→ **TO DO**
Records follow. Pull out every line that contains "Take".

╭─ MATERIAL SHOWN

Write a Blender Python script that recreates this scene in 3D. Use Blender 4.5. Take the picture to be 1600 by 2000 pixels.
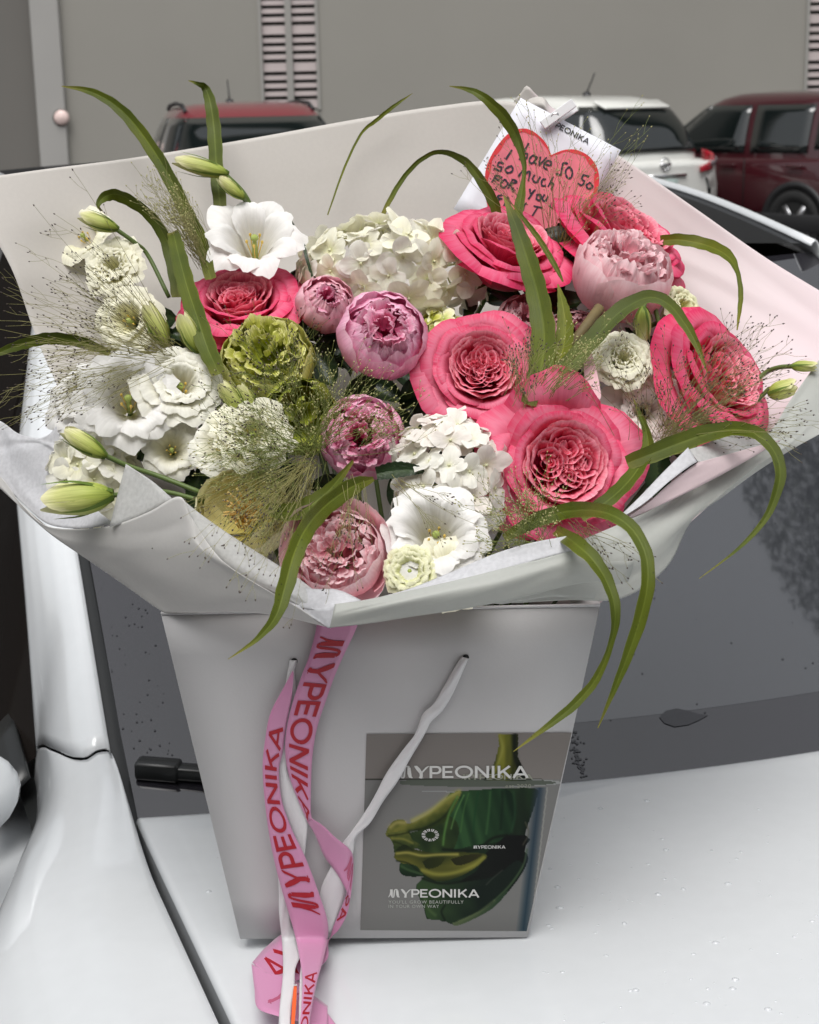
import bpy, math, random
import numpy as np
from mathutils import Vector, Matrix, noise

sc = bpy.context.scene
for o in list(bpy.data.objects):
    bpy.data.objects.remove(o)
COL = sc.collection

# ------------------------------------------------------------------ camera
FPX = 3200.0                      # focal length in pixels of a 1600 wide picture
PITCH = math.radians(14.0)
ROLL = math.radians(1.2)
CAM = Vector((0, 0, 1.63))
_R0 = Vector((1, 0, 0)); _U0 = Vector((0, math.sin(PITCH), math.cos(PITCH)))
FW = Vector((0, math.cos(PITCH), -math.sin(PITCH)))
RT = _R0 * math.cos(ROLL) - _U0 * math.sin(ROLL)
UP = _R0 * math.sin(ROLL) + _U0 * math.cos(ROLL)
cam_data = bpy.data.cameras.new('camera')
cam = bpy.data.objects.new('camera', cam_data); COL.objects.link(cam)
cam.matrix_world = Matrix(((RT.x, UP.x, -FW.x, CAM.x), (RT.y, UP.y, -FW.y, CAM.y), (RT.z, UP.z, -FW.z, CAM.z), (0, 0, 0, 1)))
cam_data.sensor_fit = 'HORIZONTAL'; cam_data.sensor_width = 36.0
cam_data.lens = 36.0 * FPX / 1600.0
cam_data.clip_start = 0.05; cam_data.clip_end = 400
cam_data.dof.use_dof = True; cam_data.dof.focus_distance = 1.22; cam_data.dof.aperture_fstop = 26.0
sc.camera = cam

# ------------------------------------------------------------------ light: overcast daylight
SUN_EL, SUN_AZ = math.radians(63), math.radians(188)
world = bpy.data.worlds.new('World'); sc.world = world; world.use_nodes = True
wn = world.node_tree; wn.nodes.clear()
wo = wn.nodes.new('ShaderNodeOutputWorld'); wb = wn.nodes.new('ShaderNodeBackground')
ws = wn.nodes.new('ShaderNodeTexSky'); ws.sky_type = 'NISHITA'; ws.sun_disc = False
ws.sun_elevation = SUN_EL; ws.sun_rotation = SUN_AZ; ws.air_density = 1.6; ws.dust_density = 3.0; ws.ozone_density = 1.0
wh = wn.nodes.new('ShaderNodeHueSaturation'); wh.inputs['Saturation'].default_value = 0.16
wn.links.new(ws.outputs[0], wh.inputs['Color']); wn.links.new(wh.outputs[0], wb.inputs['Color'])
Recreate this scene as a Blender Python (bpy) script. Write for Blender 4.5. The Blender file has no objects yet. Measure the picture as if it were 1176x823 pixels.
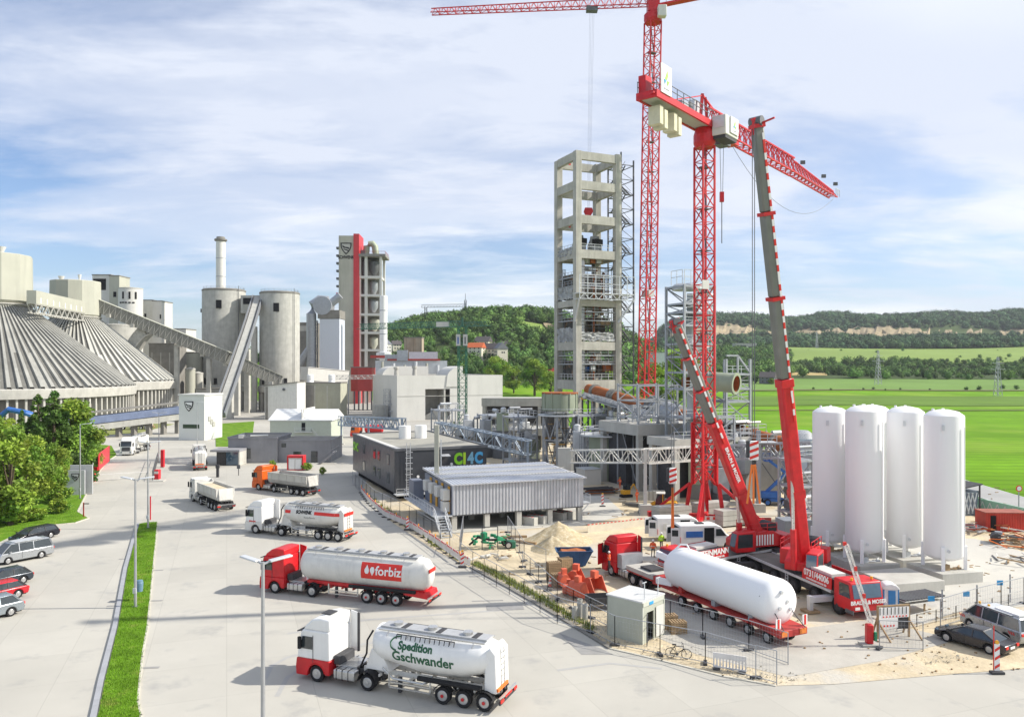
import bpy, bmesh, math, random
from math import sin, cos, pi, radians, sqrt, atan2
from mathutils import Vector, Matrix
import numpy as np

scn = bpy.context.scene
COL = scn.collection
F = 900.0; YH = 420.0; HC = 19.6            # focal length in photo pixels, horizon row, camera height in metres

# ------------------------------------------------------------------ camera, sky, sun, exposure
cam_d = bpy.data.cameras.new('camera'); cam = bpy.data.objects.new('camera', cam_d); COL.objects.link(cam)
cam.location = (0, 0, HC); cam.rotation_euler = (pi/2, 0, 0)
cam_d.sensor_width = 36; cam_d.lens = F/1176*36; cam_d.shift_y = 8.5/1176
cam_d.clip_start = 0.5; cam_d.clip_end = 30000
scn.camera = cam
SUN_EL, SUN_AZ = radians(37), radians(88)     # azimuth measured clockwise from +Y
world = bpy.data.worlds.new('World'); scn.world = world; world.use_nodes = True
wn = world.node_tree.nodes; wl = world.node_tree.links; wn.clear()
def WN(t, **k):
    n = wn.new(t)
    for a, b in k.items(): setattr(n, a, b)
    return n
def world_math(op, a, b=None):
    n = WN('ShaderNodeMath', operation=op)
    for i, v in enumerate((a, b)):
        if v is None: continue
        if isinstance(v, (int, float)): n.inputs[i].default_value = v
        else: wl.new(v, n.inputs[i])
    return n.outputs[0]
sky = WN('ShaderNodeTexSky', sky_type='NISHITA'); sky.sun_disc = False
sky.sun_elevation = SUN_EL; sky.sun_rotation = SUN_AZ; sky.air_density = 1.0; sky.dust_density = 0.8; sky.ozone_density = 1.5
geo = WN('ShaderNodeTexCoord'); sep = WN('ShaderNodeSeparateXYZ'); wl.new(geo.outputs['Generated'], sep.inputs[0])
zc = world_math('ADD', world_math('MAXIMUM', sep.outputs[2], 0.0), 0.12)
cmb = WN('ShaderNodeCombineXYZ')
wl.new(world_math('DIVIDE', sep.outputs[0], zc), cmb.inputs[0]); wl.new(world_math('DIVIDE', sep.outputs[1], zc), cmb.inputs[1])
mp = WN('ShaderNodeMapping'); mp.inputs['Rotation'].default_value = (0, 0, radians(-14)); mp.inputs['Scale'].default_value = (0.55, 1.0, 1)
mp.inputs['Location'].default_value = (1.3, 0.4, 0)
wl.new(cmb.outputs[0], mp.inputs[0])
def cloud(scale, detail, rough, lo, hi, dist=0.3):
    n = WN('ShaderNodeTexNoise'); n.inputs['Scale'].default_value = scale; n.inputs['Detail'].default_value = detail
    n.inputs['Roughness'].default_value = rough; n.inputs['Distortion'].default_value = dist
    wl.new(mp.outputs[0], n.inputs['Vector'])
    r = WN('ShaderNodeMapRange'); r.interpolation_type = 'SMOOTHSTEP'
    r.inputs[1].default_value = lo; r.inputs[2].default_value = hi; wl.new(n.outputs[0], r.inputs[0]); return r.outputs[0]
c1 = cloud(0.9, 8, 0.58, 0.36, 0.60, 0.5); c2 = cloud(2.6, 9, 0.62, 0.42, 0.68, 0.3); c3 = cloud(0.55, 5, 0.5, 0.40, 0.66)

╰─
╭─ MATERIAL SHOWN

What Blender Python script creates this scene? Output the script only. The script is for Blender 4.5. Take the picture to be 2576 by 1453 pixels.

╰─
╭─ MATERIAL SHOWN

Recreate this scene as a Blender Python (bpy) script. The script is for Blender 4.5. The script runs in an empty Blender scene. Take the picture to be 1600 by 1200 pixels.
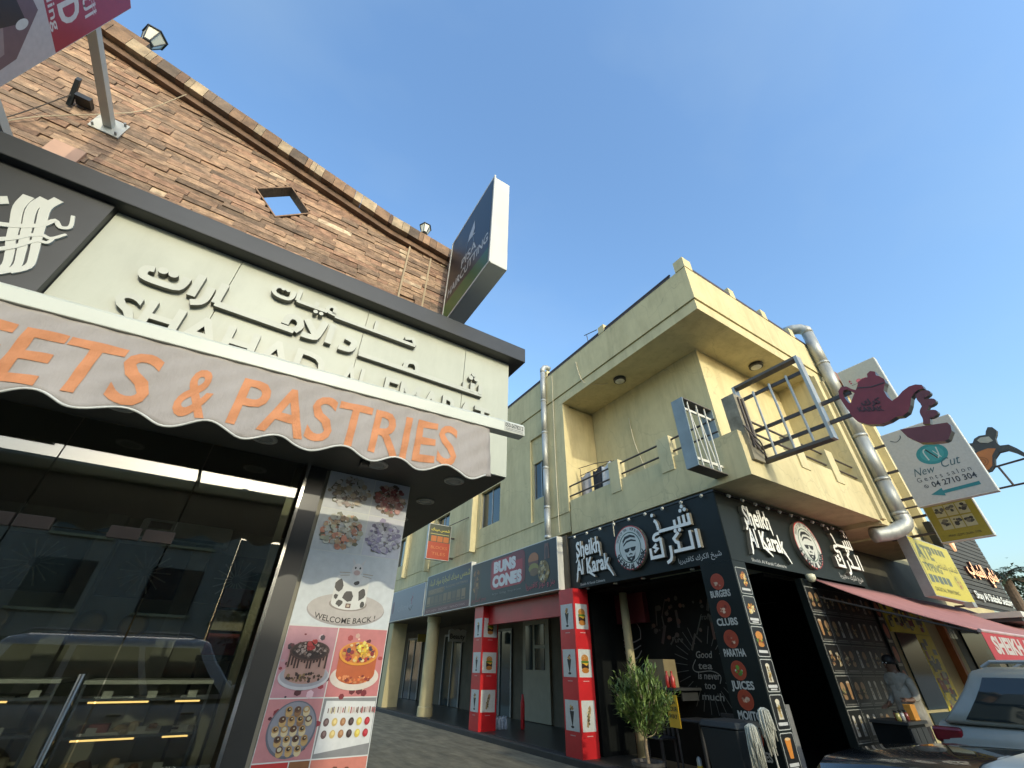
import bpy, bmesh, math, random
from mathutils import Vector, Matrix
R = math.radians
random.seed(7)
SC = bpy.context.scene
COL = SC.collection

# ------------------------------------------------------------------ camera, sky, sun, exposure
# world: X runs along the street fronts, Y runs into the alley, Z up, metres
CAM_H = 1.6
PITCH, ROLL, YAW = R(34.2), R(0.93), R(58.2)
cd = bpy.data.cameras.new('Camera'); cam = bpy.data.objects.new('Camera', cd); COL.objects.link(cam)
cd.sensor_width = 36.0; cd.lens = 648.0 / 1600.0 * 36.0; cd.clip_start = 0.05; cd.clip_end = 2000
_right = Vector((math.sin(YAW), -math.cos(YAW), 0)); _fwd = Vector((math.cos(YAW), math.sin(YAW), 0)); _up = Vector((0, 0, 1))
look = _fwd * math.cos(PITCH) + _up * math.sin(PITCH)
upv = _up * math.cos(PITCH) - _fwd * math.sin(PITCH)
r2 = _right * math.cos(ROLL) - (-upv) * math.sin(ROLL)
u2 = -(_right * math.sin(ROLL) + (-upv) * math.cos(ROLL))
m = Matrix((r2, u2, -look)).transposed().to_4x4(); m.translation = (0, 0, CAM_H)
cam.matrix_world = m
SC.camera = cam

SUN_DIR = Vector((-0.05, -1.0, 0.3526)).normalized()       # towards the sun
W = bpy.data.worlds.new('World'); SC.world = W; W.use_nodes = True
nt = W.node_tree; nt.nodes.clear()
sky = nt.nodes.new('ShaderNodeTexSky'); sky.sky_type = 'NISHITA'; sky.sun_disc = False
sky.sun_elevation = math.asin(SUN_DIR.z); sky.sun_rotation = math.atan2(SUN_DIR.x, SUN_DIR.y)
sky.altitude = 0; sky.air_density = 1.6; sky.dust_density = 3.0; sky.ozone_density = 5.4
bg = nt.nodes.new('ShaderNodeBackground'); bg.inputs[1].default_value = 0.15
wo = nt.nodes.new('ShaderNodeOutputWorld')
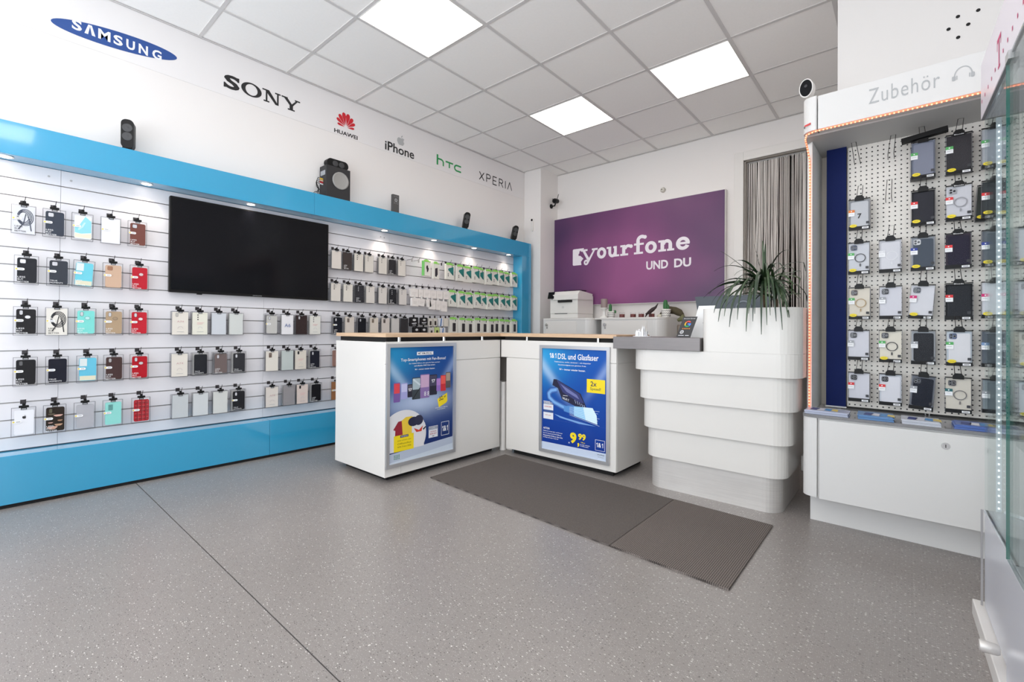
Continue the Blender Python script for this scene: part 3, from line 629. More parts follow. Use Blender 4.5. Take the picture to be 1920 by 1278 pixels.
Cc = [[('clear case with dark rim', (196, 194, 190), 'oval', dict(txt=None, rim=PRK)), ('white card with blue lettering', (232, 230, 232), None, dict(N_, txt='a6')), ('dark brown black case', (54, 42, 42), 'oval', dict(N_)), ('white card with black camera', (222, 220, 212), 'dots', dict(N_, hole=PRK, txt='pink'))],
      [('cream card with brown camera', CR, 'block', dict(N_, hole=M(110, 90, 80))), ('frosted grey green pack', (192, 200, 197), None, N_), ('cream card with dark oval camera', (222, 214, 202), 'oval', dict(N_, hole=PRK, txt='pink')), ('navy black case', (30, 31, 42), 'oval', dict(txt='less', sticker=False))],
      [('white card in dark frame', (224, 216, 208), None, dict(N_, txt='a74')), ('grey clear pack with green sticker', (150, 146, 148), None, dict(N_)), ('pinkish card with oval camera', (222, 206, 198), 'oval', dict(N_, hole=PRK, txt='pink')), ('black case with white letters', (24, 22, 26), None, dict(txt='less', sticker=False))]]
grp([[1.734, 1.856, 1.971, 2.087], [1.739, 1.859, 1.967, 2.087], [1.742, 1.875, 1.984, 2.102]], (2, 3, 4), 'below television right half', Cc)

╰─

→ **TASK RESPONSE**
Write a Blender Python script that recreates this scene in 3D. Use Blender 4.5. Take the picture to be 1600 by 2000 pixels.
What Blender Python script creates this scene? Output the script only. The script is for Blender 4.5. Take the picture to be 2576 by 1453 pixels.
Recreate this scene as a Blender Python (bpy) script. The script is for Blender 4.5. The script runs in an empty Blender scene. Take the picture to be 1600 by 1200 pixels.
Continue the Blender Python script for this scene: part 3, from line 629. More parts follow. Use Blender 4.5. Take the picture to be 1920 by 1278 pixels.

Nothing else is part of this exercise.